→ **SOURCE EXCERPT**
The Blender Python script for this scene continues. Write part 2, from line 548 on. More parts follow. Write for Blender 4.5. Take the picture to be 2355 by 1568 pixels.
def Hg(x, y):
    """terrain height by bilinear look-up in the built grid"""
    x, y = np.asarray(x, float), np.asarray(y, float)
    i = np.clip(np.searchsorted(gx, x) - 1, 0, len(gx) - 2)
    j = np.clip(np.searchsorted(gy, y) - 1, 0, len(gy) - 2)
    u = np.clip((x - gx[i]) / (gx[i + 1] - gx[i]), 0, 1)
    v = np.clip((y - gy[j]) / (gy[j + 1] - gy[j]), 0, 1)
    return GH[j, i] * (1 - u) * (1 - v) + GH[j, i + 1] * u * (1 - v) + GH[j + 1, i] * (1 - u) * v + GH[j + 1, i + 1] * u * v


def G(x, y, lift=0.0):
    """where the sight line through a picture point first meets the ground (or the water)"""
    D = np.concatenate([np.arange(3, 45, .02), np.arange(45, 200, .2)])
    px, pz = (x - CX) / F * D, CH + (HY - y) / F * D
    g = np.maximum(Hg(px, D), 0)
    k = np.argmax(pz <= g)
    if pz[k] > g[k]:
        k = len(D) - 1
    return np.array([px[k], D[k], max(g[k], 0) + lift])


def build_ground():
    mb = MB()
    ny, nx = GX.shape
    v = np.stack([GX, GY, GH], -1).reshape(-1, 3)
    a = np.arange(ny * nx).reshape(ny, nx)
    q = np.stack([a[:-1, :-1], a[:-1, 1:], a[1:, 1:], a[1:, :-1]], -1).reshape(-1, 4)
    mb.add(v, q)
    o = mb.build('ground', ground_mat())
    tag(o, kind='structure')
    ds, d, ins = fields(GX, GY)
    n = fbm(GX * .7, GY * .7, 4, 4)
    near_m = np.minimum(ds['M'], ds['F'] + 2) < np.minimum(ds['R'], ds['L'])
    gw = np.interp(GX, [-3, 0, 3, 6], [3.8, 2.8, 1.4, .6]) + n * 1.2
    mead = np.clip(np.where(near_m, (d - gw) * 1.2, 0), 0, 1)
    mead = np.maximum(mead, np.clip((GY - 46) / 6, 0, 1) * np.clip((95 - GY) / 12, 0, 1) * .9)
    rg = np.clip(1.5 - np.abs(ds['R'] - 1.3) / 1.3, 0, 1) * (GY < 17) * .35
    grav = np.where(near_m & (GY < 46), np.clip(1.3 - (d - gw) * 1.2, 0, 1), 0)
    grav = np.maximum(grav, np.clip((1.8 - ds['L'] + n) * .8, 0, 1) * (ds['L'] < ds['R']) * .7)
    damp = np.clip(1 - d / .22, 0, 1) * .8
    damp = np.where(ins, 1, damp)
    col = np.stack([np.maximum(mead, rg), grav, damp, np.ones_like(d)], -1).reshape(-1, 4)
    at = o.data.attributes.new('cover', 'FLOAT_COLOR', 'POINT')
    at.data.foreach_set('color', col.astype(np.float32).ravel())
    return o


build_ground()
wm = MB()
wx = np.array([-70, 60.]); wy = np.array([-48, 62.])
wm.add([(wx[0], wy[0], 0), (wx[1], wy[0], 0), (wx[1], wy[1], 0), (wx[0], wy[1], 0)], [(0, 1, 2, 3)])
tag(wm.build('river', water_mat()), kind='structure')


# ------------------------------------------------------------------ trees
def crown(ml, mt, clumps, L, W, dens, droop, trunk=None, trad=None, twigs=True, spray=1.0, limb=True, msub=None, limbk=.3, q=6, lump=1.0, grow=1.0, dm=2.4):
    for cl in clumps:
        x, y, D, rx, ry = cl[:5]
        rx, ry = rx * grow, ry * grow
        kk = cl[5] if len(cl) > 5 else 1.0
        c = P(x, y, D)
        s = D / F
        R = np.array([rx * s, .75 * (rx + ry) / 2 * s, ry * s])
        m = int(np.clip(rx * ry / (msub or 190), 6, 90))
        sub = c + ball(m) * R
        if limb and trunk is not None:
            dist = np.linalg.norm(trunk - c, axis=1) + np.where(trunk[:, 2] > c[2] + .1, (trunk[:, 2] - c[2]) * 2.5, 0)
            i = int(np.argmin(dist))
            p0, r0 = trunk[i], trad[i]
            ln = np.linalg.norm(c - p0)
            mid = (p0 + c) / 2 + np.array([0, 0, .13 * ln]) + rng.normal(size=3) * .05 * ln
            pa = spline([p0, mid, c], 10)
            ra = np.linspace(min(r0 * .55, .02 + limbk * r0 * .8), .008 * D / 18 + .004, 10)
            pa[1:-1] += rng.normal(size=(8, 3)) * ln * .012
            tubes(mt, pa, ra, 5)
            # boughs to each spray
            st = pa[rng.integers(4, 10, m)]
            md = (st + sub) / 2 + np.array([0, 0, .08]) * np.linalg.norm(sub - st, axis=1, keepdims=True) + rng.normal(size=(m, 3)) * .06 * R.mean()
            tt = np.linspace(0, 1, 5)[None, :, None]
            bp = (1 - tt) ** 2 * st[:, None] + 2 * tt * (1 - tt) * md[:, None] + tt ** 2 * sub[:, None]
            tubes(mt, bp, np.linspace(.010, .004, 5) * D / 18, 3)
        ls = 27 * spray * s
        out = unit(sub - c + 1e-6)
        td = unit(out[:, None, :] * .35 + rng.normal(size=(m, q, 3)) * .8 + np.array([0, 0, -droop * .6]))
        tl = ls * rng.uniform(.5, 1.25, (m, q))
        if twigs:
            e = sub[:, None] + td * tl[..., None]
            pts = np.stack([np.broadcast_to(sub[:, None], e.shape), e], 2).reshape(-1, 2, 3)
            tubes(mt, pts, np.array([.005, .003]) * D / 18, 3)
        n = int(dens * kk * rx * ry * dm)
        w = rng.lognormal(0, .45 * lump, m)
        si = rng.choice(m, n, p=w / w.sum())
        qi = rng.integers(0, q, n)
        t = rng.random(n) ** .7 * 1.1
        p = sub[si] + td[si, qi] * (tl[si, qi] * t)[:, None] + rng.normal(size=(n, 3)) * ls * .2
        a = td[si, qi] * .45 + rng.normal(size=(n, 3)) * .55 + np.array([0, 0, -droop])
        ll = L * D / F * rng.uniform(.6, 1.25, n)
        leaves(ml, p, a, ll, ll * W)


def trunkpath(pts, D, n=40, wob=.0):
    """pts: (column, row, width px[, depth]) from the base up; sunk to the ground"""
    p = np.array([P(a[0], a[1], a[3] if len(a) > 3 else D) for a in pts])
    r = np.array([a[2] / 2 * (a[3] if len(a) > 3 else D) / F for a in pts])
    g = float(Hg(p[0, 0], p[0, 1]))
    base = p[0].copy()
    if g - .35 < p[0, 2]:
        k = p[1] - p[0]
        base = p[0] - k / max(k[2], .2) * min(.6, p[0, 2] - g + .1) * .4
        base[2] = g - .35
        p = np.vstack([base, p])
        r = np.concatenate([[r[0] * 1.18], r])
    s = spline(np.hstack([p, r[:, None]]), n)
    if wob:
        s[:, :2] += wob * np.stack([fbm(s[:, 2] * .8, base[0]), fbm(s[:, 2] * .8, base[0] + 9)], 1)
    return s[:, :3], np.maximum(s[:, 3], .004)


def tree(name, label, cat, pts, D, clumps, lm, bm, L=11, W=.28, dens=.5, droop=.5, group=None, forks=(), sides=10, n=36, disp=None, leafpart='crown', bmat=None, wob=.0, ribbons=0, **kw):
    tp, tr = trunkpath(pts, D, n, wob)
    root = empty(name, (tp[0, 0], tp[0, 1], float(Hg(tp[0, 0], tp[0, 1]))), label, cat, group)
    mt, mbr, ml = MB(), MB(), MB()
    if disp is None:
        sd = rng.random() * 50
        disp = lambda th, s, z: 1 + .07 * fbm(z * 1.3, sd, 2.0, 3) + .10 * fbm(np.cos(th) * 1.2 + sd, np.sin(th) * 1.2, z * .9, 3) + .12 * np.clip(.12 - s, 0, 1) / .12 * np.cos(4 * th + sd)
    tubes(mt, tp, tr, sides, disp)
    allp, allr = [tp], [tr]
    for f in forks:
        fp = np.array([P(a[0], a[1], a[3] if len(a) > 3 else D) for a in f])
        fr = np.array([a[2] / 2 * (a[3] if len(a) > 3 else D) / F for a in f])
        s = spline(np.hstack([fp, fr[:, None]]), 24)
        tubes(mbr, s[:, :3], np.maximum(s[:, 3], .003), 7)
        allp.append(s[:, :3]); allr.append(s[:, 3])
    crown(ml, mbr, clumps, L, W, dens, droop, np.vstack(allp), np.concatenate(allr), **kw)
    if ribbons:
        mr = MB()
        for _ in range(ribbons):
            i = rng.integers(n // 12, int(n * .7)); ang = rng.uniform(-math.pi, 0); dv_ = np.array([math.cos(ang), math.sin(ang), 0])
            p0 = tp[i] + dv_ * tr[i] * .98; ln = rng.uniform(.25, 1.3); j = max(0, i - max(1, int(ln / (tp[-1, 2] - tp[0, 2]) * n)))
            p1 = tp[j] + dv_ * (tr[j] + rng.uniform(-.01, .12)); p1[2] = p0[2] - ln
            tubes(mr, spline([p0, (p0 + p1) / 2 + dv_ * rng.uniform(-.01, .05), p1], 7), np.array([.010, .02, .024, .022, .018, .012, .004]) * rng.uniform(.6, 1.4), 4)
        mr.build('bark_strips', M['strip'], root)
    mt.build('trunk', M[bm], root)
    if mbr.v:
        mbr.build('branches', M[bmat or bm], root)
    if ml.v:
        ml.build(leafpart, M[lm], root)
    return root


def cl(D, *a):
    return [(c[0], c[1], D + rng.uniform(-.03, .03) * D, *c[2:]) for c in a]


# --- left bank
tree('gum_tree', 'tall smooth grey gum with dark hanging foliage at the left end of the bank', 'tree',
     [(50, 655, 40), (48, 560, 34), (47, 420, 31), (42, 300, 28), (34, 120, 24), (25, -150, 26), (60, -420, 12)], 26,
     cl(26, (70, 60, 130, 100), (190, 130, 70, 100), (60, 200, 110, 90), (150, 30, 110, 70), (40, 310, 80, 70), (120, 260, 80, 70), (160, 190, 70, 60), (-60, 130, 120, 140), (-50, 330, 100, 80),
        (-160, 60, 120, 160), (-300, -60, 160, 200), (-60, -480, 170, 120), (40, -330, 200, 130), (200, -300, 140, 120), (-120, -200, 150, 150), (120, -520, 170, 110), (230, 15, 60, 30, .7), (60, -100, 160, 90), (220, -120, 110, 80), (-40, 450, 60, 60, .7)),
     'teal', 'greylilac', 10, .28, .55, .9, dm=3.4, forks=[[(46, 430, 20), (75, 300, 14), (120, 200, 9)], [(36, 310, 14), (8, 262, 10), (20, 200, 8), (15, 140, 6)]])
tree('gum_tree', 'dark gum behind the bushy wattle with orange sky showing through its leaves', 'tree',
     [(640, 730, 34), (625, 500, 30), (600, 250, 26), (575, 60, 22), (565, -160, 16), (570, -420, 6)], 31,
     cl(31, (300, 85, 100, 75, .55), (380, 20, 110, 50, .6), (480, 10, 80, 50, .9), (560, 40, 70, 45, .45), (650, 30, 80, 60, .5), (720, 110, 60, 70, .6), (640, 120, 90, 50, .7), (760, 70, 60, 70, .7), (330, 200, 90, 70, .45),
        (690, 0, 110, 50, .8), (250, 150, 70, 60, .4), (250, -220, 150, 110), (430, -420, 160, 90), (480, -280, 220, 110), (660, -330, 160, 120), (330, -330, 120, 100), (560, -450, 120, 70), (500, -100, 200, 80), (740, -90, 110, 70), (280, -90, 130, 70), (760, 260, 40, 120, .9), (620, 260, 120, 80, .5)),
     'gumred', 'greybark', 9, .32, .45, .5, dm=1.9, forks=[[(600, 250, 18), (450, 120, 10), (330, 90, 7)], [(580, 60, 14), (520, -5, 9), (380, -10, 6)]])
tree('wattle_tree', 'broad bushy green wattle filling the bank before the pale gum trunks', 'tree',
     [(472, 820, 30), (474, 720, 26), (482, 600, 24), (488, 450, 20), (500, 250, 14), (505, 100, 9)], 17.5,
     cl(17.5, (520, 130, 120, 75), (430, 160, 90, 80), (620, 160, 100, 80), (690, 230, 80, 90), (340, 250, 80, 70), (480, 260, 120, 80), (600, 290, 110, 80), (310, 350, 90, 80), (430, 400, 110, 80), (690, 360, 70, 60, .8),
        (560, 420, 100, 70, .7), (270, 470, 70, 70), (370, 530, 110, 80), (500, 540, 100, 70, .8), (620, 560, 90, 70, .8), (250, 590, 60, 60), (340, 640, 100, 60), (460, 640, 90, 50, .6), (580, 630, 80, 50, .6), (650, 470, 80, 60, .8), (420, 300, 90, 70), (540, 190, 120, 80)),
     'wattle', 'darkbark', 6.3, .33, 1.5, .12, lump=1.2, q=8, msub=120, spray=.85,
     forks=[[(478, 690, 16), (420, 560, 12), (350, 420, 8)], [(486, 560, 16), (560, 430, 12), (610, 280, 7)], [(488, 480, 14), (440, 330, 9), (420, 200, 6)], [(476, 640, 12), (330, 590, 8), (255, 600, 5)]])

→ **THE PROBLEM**
Lines from the start of the material above through the line containing "return GH[j, i]" are to be duplicated exactly, and only those.

→ **ANSWER TO THE EXERCISE**
The Blender Python script for this scene continues. Write part 2, from line 548 on. More parts follow. Write for Blender 4.5. Take the picture to be 2355 by 1568 pixels.
def Hg(x, y):
    """terrain height by bilinear look-up in the built grid"""
    x, y = np.asarray(x, float), np.asarray(y, float)
    i = np.clip(np.searchsorted(gx, x) - 1, 0, len(gx) - 2)
    j = np.clip(np.searchsorted(gy, y) - 1, 0, len(gy) - 2)
    u = np.clip((x - gx[i]) / (gx[i + 1] - gx[i]), 0, 1)
    v = np.clip((y - gy[j]) / (gy[j + 1] - gy[j]), 0, 1)
    return GH[j, i] * (1 - u) * (1 - v) + GH[j, i + 1] * u * (1 - v) + GH[j + 1, i] * (1 - u) * v + GH[j + 1, i + 1] * u * v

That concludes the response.